Biography
He was born in Rosario in the spring of 1973. He graduated from the School of Fine Arts, UNR Rosario. He is dedicated to art in the fields of production, teaching, and recently curatorship, having shown children's work (potential emergent artist) and under-25 young people’s work. In his production, he works with different languages such as photography, interventions, video, animation, net art, painting, drawing ...
He is a web designer, teaches digital design in a High School and works with children making animations and sculptures in a workshop. He collaborates in the subject Color Theory in the School of Fine Arts, and sometimes he makes roofs with his brother who works as an architect.
He wants to travel around Asia.
Vision of art
1. Choose a work that represents you, describe it in relation to its format and materiality, its relation with time and space, its style and theme; detail its production process.
"Lime" is a project that opens in different parts, on one hand "lime pictures" of glass painted with lime, usually taken from places which are in construction or renovation, in which people leave their drawings and inscriptions by chance.
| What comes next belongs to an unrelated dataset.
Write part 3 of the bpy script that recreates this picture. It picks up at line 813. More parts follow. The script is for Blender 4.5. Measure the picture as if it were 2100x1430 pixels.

In these the relationships between drawing, painting and photography generate an ambiguous space of representation that interests me. On the other hand, I love making the entire process (as in the intervention of the glass hall of the Contemporary Art Museum of Rosario), painting and drawing; I love the idea that this continues in an anonymous way and collectively travels the road to disappearance (the cycle is finished by simply cleaning the glass with a damp cloth and opening the place –we ought to say that the museum, although it generated uncertainty, was not closed–).
2. In general terms, how would you suggest to approach your work?
Some time ago I thought that my work had been absorbed by the men in black, so I thought in “Action MIB” as a form of neglect, as a pattern of concealment... also as a way to erase what was said but not so much...
“Action MIB” is that point where the need and fear are not exceeded with each other.
The men in black XXXXXXXXXXXXXX avoid the problem in a lovely way (aesthetically (cynically (deceitfully)).
I wouldn’t know...
3. In reference to your work and your position in the national and international art fields, what tradition do you recognize yourself in? Who are your contemporary referents? What artists of previous generations are of interest to you?
I can name a few artists for one or other reason:
Lucas Cranach, Bosco, Jean Michel Basquiat, Cy Twombly, Balthus, Roy Lichtenstein, Edward Hooper, Takashi Murakami, Amadeo Modigliani, Egon Schiele, some anonymous Romanesque artists, Saliceto in his “Chirurgia’s”...
Herbert George Wells, who makes a scheme of universal history, who makes a simple history of life and humanity, who makes the war of the worlds, the time machine and the invisible man.
The Web, which shows faced mirrors.
The Aleph, which is also the web.
4. Choose works or exhibitions from the last ten or fifteen years which in your opinion were very significant and explain why
Leandro Vesco, his work. He also has a very unusual and attractive book; I do not remember its name.
An exhibition by Gustavo Borletto many years ago when I started to see exhibitions. It dazzled me.
A work by Carlos Herrera in which he shows a little fox (or something similar) immersed in a mountain of burgers; because of its madness.
The name of a movie, The state of things and the image repeated on the cover of the box. I do not know well what happens with them but it makes me rest.
A short story: "Waiting" [La espera] by J. L. Borges, which gives me some sweet –aesthetic– sadness.
The combination samurai-Forest Whitaker in Ghost Dog, by Jim Jarmusch.
The Joker in The Dark Knight. Awesome.